Tuesday, 28 February 2017




Like several of my fellow Musers, I traveled to Ottawa last week for the Museum Studies getaway. Every time I visit the capital I'm reminded of how different a city it is from Toronto. The size, the people, the overall vibe, it is all reflected in the material culture present in Ottawa museums.
Many of us broke away from the group and explored museums on our own like the Bytown Museum and the Canada Aviation and Space Museum, but we also had two days of presentations and tours from alumni and professionals at the Canadian Museum of History and the National Gallery of Canada.

Both sets of talks brought up great points about how the public perceives collections and interactivity. Our group was lucky enough at the CMH to get a behind-the-scenes tour of the new Canadian History Hall that is reopening this year in honour of Canada 150. For those of you who don't remember the old one, it was an immersive recreation of many buildings and monuments that represented different points in Canadian history. People loved, loved that gallery because it was like stepping back in time:

The new gallery doesn't seem to be quite as immersive by design, but I was very excited when I heard that the history represented would be more expansive and more inclusive of Indigenous and minority cultures that played an irreplaceable role in Canada's evolution. Here is a look at the new gallery under construction as reported by the CBC:

What fascinated me most about the differences between the old and new Canadian History Halls was the public's perception of what was on display. We were told that the public had on more than one occasion lauded the interactive displays in the original gallery, and if the CMH were to carry one element over to the new one, it should be that feature. We were then told that there was not a single thing in the first gallery that was interactive, but many people perceived it to be that way. I still can't quite wrap my head around that. Is it something about the immersive nature of historical recreations? Is this sense of participation rooted in the imaginations of guests that were inspired by their surroundings? And most relevant to this column, is it possible to interact with objects in a collection if we cannot touch them?

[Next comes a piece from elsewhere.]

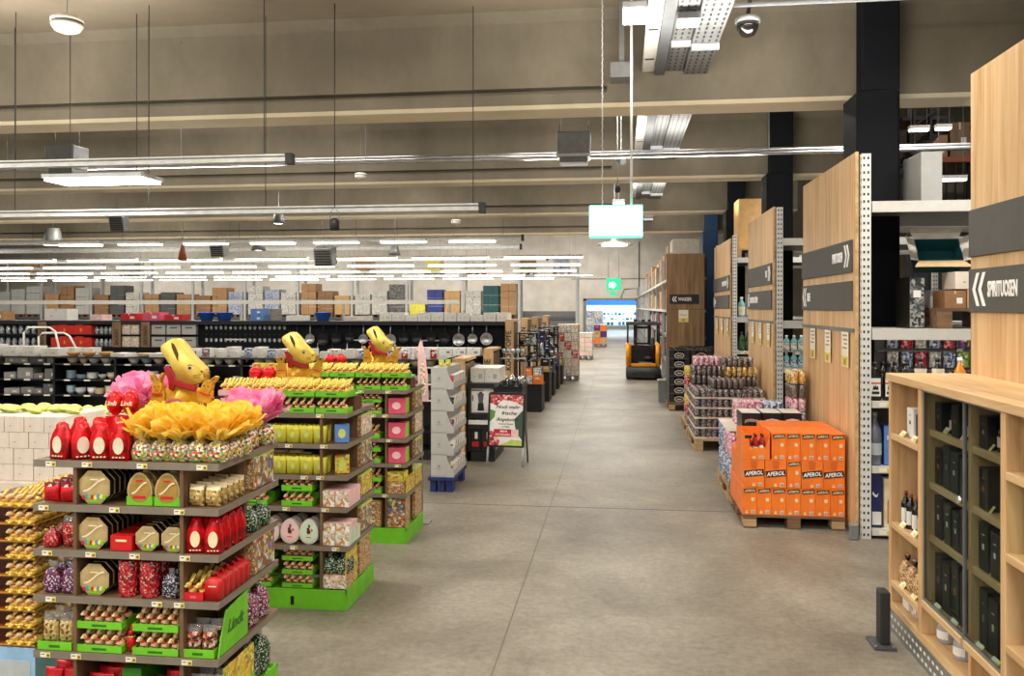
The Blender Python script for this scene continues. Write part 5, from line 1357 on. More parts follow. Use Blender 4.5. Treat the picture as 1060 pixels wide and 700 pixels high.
# pipes across the hall
for y, z, r, x0, x1, nm in ((8.75, 3.16, .022, -14, 6, 'twin silver pipes below the first beam'),):
    o = thing('ceiling_pipe', nm + ', running across the hall', 'pipe', (0, y, z))
    part('pipe', MB().tube([(x0, 0, 0), (x1, 0, 0)], r, 8).mesh('p', 'steel'), o)
    if y < 9: part('pipe', MB().tube([(x0, .1, .05), (x1, .1, .05)], r, 8).mesh('p', 'steel'), o)
    for k in range(7): part('hanger', MB().tube([(-9 + k * 2.1, 0, 0), (-9 + k * 2.1, 0, 4.05 - z)], .004, 4).mesh('p', 'galv_dark'), o)
o = thing('ceiling_pipe', 'thin dark conduit across the top right of the ceiling', 'pipe', (0, 5.6, 3.56))
part('pipe', MB().tube([(.25, 0, 0), (6, 0, 0)], .014, 8).mesh('p', 'grey_dark'), o)
for k in range(3): part('clip', MB().tube([(1.2 + k * 1.1, 0, 0), (1.2 + k * 1.1, 0, .49)], .005, 4).mesh('p', 'galv_dark'), o)
# perforated cable trays running along the aisle between the beams
def cable_tray(x0, x1, ya, yb, z, L):
    o = thing('cable_tray', L, 'cable tray', ((x0 + x1) / 2, (ya + yb) / 2, z))
    h, d = (x1 - x0) / 2, (yb - ya) / 2
    b = MB().box(-h, h, -d, d, 0, .006, 0).box(-h, -h + .006, -d, d, .006, .06, 0).box(h - .006, h, -d, d, .006, .06, 0)
    hl = b; nx = max(3, int((x1 - x0) / .042)); ny = int((yb - ya) / .09)
    for i in range(nx):
        for k in range(ny): hl.cb(-h + (i + .5) * 2 * h / nx, -d + (k + .5) * 2 * d / ny, -.001, .014, .05 if i % 2 else .04, .001, 1)
    part('tray', b.mesh('t', ['galv_dark', 'hole']), o, label='perforated tray with rows of dark holes')
    part('cross_bracket', MB().box(-h - .002, h + .002, -.02, .02, -.045, -.005).mesh('cb', 'galv'), o, (0, d * .55, 0))
    for s in (-1, 1): part('rod', MB().tube([(s * (h + .0), d * .55, -.04), (s * (h + .0), d * .55, 4.05 - z)], .005, 4).mesh('r', 'galv_dark'), o)
for i, (ya, yb) in enumerate(((3.45, 6.98), (7.42, 10.98), (11.42, 14.98), (15.42, 18.98))):
    n_ = ['nearest', 'second', 'third', 'fourth'][i]
    cable_tray(.52, .71, ya, yb, 3.50, 'wide perforated cable tray above the aisle, right one, %s bay' % n_)
    cable_tray(.375, .51, ya, yb, 3.53, 'perforated cable tray above the aisle, middle one, %s bay' % n_)
    o = thing('cable_duct', 'dark grey closed cable duct above the aisle, %s bay' % n_, 'duct', (.325, (ya + yb) / 2, 3.50))
    part('duct', MB().box(-.04, .04, -(yb - ya) / 2, (yb - ya) / 2, 0, .1).mesh('d', 'grey_dark'), o)
    part('hanger', MB().tube([(0, 0, .1), (0, 0, .55)], .006, 4).mesh('d', 'galv_dark'), o)
    o = thing('slotted_channel', 'pale channel with dark slots beside the duct above the aisle, %s bay' % n_, 'channel', (.235, (ya + yb) / 2, 3.53))
    part('channel', MB().box(-.048, .048, -(yb - ya) / 2, (yb - ya) / 2, 0, .05).mesh('d', 'beam_white'), o)
    for k in range(5): part('slot', MB().cb(0, 0, -.001, .07, .04, .001).mesh('d', 'hole'), o, (0, -(yb - ya) * .4 + k * (yb - ya) * .2, 0))
    part('hanger', MB().tube([(0, 0, .05), (0, 0, .49)], .006, 4).mesh('d', 'galv_dark'), o)
# square floodlights between the trays
def flood(x, y, z, s, L, d=.14):
    o = thing('flood_light', L, 'light', (x, y, z))
    part('housing', MB().cb(0, 0, .01, s, d, .05).mesh('h', 'galv_dark', .006), o)
    part('lens', MB().cb(0, 0, -.008, s * .9, d * .88, .018).mesh('l', 'lamp_face'), o)
    part('bracket', MB().tube([(0, 0, .06), (0, 0, 4.05 - z)], .008, 5).mesh('b', 'galv_dark'), o)
flood(.105, 5.85, 3.60, .17, 'bright square floodlight at the top above the aisle, left one', .3)
flood(.445, 5.55, 3.44, .15, 'bright square floodlight at the top above the aisle, right one', .12)
flood(-.02, 9.6, 3.30, .2, 'small bright light halfway down the suspension pole', .1)
flood(-.01, 13.7, 3.28, .2, 'small bright light just above the lit sign', .1)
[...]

I felt like the answer to that last question was given to me the next day at the National Gallery. We were given a tour of the special exhibition celebrating the work of famed Indigenous artist Alex Janvier. Here is an example of just one of his works:

It's hard to see the breathtaking level of detail present in each painting, but what is still visible is the aesthetic of the swirling colours and the dream-like visage of the recurring motifs of dehumanization, death and life intertwined, and devastating loss. This was a collection that had many of us leaving the exhibition with tight chests and an uncomfortable sense of empathy and guilt. It was a solid, tangible collection that we could not touch or manipulate in any way, but we interacted with it all the same. One particularly beautiful yet brutal painting even had our tour guide warning us that that section of the gallery was a trigger space.

You can get the exhibition catalogue in English here, and in French here, but I strongly urge anyone in the area to visit the National Gallery and see how brilliantly they have displayed Janvier's personal narratives. What so often can happen with these types of collections is that they are used as tools of political bias, for both the right and the left. Janvier certainly doesn't eschew politics, but he consistently breaks them down and brings his audience back to the personal narratives of those who have been dehumanized by their oppressors and by their so-called saviours.

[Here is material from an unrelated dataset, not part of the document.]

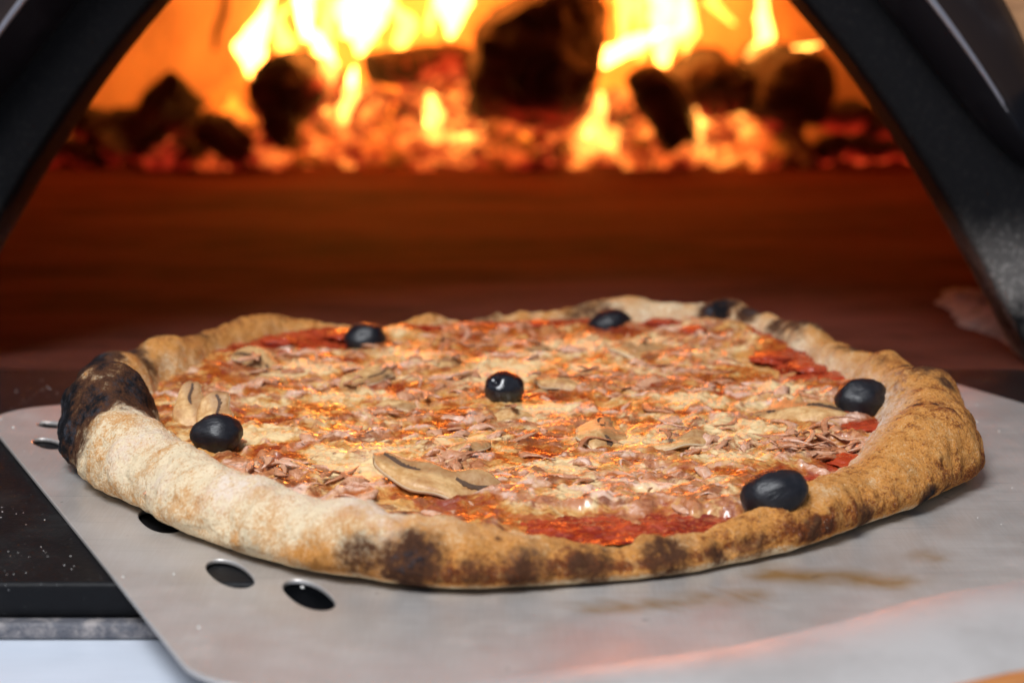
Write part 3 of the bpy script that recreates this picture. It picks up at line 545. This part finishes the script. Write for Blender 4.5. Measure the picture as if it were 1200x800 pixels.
CL = [(-.080, -.078, .016), (-.055, -.092, .014), (-.095, .02, .022), (-.075, .055, .022), (-.03, .09, .03), (.0, .11, .03), (.02, .06, .03), (-.03, .03, .03), (.04, .04, .025), (.065, .085, .022), (.085, .02, .02), (.097, -.040, .012), (.090, -.052, .013), (.02, -.085, .02), (.04, -.075, .02), (.0, -.03, .03), (-.045, -.02, .03), (.05, -.02, .03), (-.02, -.08, .018), (.055, -.100, .012), (-.04, .06, .03), (.07, .115, .016)]
rs = np.random.RandomState(21)
def spot(inset=.028):
    while True:
        if rs.rand() < .5:
            cx, cy, cr_ = CL[rs.randint(len(CL))]; x, y = cx + rs.randn()*cr_*.6, cy + rs.randn()*cr_*.6
        else:
            a, r = rs.uniform(0, 2*math.pi), .165*math.sqrt(rs.rand()); x, y = r*math.cos(a), r*math.sin(a) + .008
        if float(edge_d(np.array(x), np.array(y))) < inset: continue
        if any(math.hypot(x-o[0], y-o[1]) < .0085 for o in OL): continue
        if blob(x, y, POOL) > .55 and rs.rand() < .8: continue
        if blob(x, y, RED) > .9 and rs.rand() < .9: continue
        return x, y
ST = .00042; GX0, GY0 = -.140, -.150; NX, NY = 670, 760
gx = GX0 + ST*np.arange(NX); gy = GY0 + ST*np.arange(NY); HX, HY = np.meshgrid(gx, gy, indexing='ij')
ed = edge_d(HX, HY); sz = sauce_z(HX, HY)
hamH = np.zeros_like(HX); hamT = np.zeros_like(HX); hamU = np.zeros_like(HX)
def stamp(x, y, L, w, h, ang, curve, tone):
    r = int((L*.6 + w)/ST) + 2; i0, j0 = int((x-GX0)/ST), int((y-GY0)/ST)
    sl = (slice(max(i0-r, 0), min(i0+r, NX)), slice(max(j0-r, 0), min(j0+r, NY)))
    dx, dy = HX[sl] - x, HY[sl] - y; u = dx*math.cos(ang) + dy*math.sin(ang); v = -dx*math.sin(ang) + dy*math.cos(ang) - curve*(u*u)/L
    e = 1 - (2*np.abs(u)/L)**2.6; ww = w*.5*np.sqrt(np.clip(e, 0, 1)) + 1e-6
    q = np.clip(1 - (np.abs(v)/ww)**2.2, 0, 1)*(e > 0); H = h*np.sqrt(q)*(.75 + .25*np.sin(u/L*9 + tone*20))
    base = hamH[sl]; new = np.where(H > 0, np.maximum(base, H + .35*base*(H > 0)), base); m_ = (H > 0) & (new > base + 1e-6)
    hamH[sl] = np.minimum(new, .0052); hamT[sl] = np.where(m_, tone, hamT[sl]); hamU[sl] = np.where(m_, v/ww, hamU[sl])
for i in range(520):
    x, y = spot(.024); big = rs.rand() < .16
    L = rs.uniform(.010, .028) if not big else rs.uniform(.012, .022); w = rs.uniform(.0024, .0060) if not big else rs.uniform(.006, .012)
    stamp(x, y, L, w, rs.uniform(.0009, .0022) if not big else rs.uniform(.0012, .0022), rs.uniform(0, math.pi), rs.uniform(-1, 1)*.9, rs.uniform(.12, 1))
def blur(A, n):
    for ax in (0, 1):
        for _ in range(n): A = (np.roll(A, 1, ax) + 2*A + np.roll(A, -1, ax))/4
    return A
hamS = blur(hamH, 3)
cover = .70 + 1.25*fbm(HX, HY, 0*HX, 34, 4, 61) + .45*fbm(HX, HY, 0*HX, 120, 3, 62) - blob(HX, HY, RED)*1.15 - .8*sstep(.030, .018, ed) + .6*np.clip(blob(HX, HY, POOL), 0, 1)
hm = np.clip(hamS/.0010, 0, 1)*np.clip(1.45 - .60*np.clip(cover, 0, 2), .25, 1); hamT = blur(hamT, 2)
melt = np.clip(cover + .35, 0, 1)
wr = fbm(HX, HY, 0*HX, 210, 4, 64, .6)*(.35 + .65*sstep(-.15, .15, fbm(HX, HY, 0*HX, 38, 2, 67)))
CZ = sz + np.clip(cover, -1, 1)*.0014 + .0012*melt + hamS*np.clip(1.1 - .55*np.clip(cover, 0, 1.4), .3, 1.1) + melt*(.0009*fbm(HX, HY, 0*HX, 90, 3, 63) + .00075*wr*(1 - .75*np.clip(blob(HX, HY, POOL), 0, 1))) + hm*.0003*fbm(HX, HY, 0*HX, 480, 2, 65)
keep = (ed > .0155)
Fz = grid_faces(NX, NY); kf = keep.ravel()[Fz].all(1); Fz = Fz[kf]; idx = -np.ones(NX*NY, int); us = np.unique(Fz); idx[us] = np.arange(len(us)); Fz = idx[Fz]
def disc(fn, nr, nph, ins):
    rr, ph = np.meshgrid(np.linspace(.0005, 1, nr)**.6, np.linspace(-180, 180, nph, endpoint=False), indexing='xy')
    r = rr*(RT(ph) - ins*WT(ph)); x, y = r*np.cos(np.radians(ph)), r*np.sin(np.radians(ph)); z = fn(x, y) + ZB
    return x, y, z, grid_faces(nph, nr, True)[:, ::-1]
x, y, z, F = disc(sauce_z, 170, 1200, .0145)
m = M('tomato_sauce'); n_ = m.noise(160, 5, .65); n2 = m.noise(700, 3, .6)
c = m.mix(m.ramp(n_, .35, .65), (.20, .013, .006), (.46, .060, .018)); c = m.mix(m.ramp(n2, .55, .72), c, (.62, .17, .05)); m.set(Base_Color=c, Roughness=m.ramp(n_, .3, .7, .12, .4), Specular_IOR_Level=.5, Coat_Weight=.6, Coat_Roughness=.1); h = m.bump(n_, .7, .0018); m.bump(n2, .5, .0006, h); SAUCE = m.m
pp_(link('tomato_sauce', big_mesh('tomato_sauce', np.stack([x, y, z], -1), F), SAUCE))
tone = 1.25*fbm(HX, HY, 0*HX, 36, 4, 71, .6); bake = 1.2*fbm(HX, HY, 0*HX, 55, 5, 72, .65) + .25*np.clip((CZ - sz)/.004, 0, 1) - .1; pool = np.clip(blob(HX, HY, POOL), 0, 1.2)
m = M('melted_cheese'); tn = m.attr('tone'); bk = m.attr('bake'); po = m.attr('pool'); hm_ = m.attr('ham'); ht = m.attr('hamtone')
n_ = m.noise(140, 6, .7, None, .8); n2 = m.noise(950, 4, .65); n3 = m.noise(85, 6, .72, None, 1.6); n4 = m.noise(250, 5, .7, None, 2.2)
gap = m.math('MULTIPLY', m.math('SUBTRACT', 1., hm_), .10)  # darker gaps between ham: painted shade together with seeped sauce oil
t_ = m.math('ADD', m.math('ADD', m.math('ADD', tn, gap), m.math('MULTIPLY', m.math('SUBTRACT', n_, .5), 2.0)), m.math('MULTIPLY', po, -.65))
c = m.mix(m.ramp(t_, -.40, -.02), (.80, .57, .29), (.62, .30, .080)); c = m.mix(m.ramp(t_, -.06, .20), c, (.42, .105, .014)); c = m.mix(m.ramp(t_, .20, .50), c, (.26, .036, .008))
hv = m.math('ADD', ht, m.math('MULTIPLY', m.math('SUBTRACT', n4, .5), 1.5))
hc = m.mix(m.ramp(hv, .0, .40), (.25, .062, .018), (.46, .17, .065)); hc = m.mix(m.ramp(hv, .45, 1.1), hc, (.80, .53, .40))
c = m.mix(m.math('MULTIPLY', hm_, m.ramp(m.math('ADD', n_, m.math('MULTIPLY', po, -.4)), .30, .52), True), c, hc)
b2 = m.math('ADD', bk, m.math('MULTIPLY', m.math('SUBTRACT', n3, .5), 1.9)); b2 = m.math('SUBTRACT', b2, m.math('MULTIPLY', po, .5))
c = m.mix(m.math('MULTIPLY', m.ramp(b2, .14, .46), .85), c, (.22, .052, .010)); c = m.mix(m.ramp(b2, .52, .8), c, (.06, .018, .007))
c = m.mix(m.math('MULTIPLY', m.ramp(n4, .60, .76), .35), c, (.80, .62, .45))
m.set(Base_Color=c, Roughness=m.ramp(n3, .3, .7, .26, .5), Specular_IOR_Level=.45, Coat_Weight=m.math('MULTIPLY', m.ramp(m.noise(34, 3, .5), .36, .52), 1.), Coat_Roughness=.15); h = m.bump(n_, .38, .0013); h = m.bump(n4, .32, .0008, h); m.bump(n2, .25, .0004, h); CHEESE = m.m
me = big_mesh('melted_cheese', np.stack([HX, HY, CZ + ZB], -1).reshape(-1, 3)[us], Fz, {k_: v_.ravel()[us] for k_, v_ in (('tone', tone), ('bake', bake), ('pool', pool), ('ham', hm), ('hamtone', hamT))})
pp_(link('melted_cheese', me, CHEESE))
TOPZ = np.maximum(CZ, sz)
def top_z(x, y):
    return float(TOPZ[int(np.clip(round((x-GX0)/ST), 0, NX-1)), int(np.clip(round((y-GY0)/ST), 0, NY-1))]) + ZB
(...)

The trip was enlightening in many ways, from the time spent bonding with our like-minded peers to the solid advice given by alumni who were once in our shoes. I think what will stay with me most are the surges of emotion that swelled up in me when I least expected it. Collections can transport us, move us, challenge us. They don't have to be accessible or open in every way to do so. I was quite happy to enjoy other people's vision of Canada and Alex Janvier. It made me more cognizant of my own preferences and interpretive eye. That's a gift I will most likely carry with me into my future career, and I don't think I'm alone in saying that.